Con gran majestad, sobre las nubes, descenderá de lo Alto. Un espectáculo único e irrepetible, imposible de imaginar con los cortos vuelos de nuestra imaginación. Vendrá como juez supremo para juzgar a vivos y a muertos, para establecer la justicia, mil veces desquiciada por la maldad de los hombres. Se terminará para siempre el eclipse de Dios, su silencio ante esa situación anómala del triunfo de los soberbios y la opresión de los humildes.

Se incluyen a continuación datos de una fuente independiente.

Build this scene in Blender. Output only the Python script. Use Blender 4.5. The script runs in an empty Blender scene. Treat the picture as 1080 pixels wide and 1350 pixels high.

Es cierto que ese diálogo entre Cristo juez y los hombres, que el evangelista nos describe, no es más que un muestrario abreviado de la escena final. Pero es más que suficiente para estimularnos a contemplar la vida, los hechos, las cosas y las personas, con mirada de fe. Sobre todo a las personas. Saber descubrir, tras el rostro de todo ser humano, el rostro de Cristo. Apreciar la presencia de Jesús en cada hombre, que nos extiende su mano, o nos pide ayuda con una mirada, sin atreverse quizás a pedirla con palabras. Sólo así nuestro Rey y Señor nos llamará al Reino de su Padre, diciéndonos que cuando tuvo hambre le dimos de comer, o que cuando estuvo solo le acompañamos, o que cuando todos le despreciaron nosotros le sonreímos y le saludamos. Sí, no lo olvidemos nunca, Cristo está presente en cada uno de los que se nos cruzan en el camino, o lo recorren junto a nosotros.